人が全く住んでいない家、いわゆる「空き家」が増えています。もちろんこれは賃貸住宅に限った問題ではありません。農村部だけの問題でもありません。都市部を含めた日本全体で住宅が余っています。その中には相続された家もあります。相続しても誰も住まないまま「空き家」になっているのです。
相続人も不動産会社も管理していない「放置物件」は危険です。シロアリ被害で倒壊するかもしれません。近隣に住んでいる人たちは毎日不安を感じています。犯罪者の温床になる可能性もあり、防犯上の問題も指摘されています。
では、いつ頃から「空き家」が問題になったのか?「空き家数・空き家率の推移」を確認します。「空き家」が増え始めたのは今から 50 年ほど前です。
これより前は、逆に「住宅不足」が問題になっていました。高度経済成長が始まった頃までは、住宅数より世帯数の方が多かったのです。その頃は「住む家がない」という家族が何組もいました。何組かの兄弟姉妹の家族が「しばらく実家に間借りする」ということが普通にあった時代です。

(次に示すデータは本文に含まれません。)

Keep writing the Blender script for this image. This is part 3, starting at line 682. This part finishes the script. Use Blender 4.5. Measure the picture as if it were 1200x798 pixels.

高度経済成長が終わる頃から住宅供給が進み、「住宅不足」が解消されます。これにより「空き家」が増え始めました。現在の空き家率は 13.5%で、7 軒に 1 軒が「空き家」です。この 20 年で 2 倍近く増えています。20 年後にはこの空き家率が 30~40%になると予測する人もいます。実はこの「空き家」の半分が賃貸住宅の「空き室」です。